Sikap seorang Soe Hok Gie lurus dan cenderung menentang arus. Tidak hanya berani, Gie bahkan terkesan nekat. Meskipun ia menjadi orang yg kesepian karena sikap lurusnya itu. Dalam catatan hariannya Gie menulis "Akhir-akhir ini saya selalu berpikir, apa gunanya semua yang saya lakukan ini. Saya menulis, melakukan kritik kepada banyak orang. Makin lama makin banyak musuh saya dan makin sedikit orang yang mengerti saya. Kritik-kritik saya tidak mengubah keadaan. Jadi, apa sebenarnya yang saya lakukan. Kadang-kadang saya merasa sungguh kesepian."
Namun dalam kesepiannya itu, ia tetap kokoh dengan pendirian & perlawanannya, Gie mencatat dengan tegas dalam buku hariannya "Lebih baik diasingkan daripada menyerah pada kemunafikan".
Gie adalah gambaran sosok pemuda idealis yang tetap kokoh memegang prinsip hidupnya. Saat pemerintahan Sukarno berhasil ditumbangkan, banyak aktivis mahasiswa yang memilih bergabung duduk di kursi pemerintahan menjadi anggota DPR-GR dan bisa hidup enak. Tapi Gie bersikap lain, masih dalam catatannya Gie menulis "Bagiku sendiri politik adalah barang yang paling kotor, lumpur-lumpur yang kotor". Gie memilih menyepi ke puncak–puncak gunung ketimbang ikut menjadi anggota DPR-GR.
Soe Hok Gie wafat pada 16 Desember 1969, sehari sebelum ulangtahunnya ke 27. Gie dan Idhan Lubis tewas saat turun dari puncak gunung Semeru karena menghirup uap beracun.
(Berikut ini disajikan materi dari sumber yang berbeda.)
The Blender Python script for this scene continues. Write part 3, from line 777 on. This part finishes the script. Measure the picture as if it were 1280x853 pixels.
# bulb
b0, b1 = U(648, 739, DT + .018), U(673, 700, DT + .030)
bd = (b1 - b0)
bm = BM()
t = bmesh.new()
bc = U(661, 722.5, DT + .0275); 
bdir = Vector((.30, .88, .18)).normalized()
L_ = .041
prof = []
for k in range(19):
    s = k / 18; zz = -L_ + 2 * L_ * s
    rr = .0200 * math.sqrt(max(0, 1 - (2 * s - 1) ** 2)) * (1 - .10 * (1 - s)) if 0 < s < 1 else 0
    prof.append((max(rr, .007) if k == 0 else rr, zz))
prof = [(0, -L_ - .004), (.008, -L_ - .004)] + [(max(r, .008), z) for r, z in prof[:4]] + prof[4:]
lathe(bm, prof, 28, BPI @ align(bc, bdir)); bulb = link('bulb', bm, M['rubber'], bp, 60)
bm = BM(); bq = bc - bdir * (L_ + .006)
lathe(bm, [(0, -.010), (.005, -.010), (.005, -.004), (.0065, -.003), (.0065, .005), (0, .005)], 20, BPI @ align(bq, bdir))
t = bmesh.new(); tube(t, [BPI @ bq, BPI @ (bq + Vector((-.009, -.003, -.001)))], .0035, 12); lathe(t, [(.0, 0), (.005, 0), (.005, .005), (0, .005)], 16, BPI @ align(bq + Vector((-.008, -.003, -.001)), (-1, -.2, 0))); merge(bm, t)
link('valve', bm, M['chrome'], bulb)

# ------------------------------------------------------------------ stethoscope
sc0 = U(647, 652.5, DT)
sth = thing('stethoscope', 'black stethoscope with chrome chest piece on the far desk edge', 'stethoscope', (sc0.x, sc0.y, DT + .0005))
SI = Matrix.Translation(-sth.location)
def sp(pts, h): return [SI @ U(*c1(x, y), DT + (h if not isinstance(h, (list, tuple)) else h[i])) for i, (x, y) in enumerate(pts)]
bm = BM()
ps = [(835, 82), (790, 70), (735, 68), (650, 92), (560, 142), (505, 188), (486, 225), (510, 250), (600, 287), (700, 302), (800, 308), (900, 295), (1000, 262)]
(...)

Karena kuburan Gie terkena gusur oleh proyek pembangunan prasasti. Keluarga dan teman – temannya, memutuskan menumbuk sisa – sisa tulang belulang Gie. Serbuknya lalu ditebar di antara bunga – bunga Edelweiss di Lembah Mandalawangi di Puncak gunung Pangrango. Di tempat itulah Gie biasa merenung seperti patung.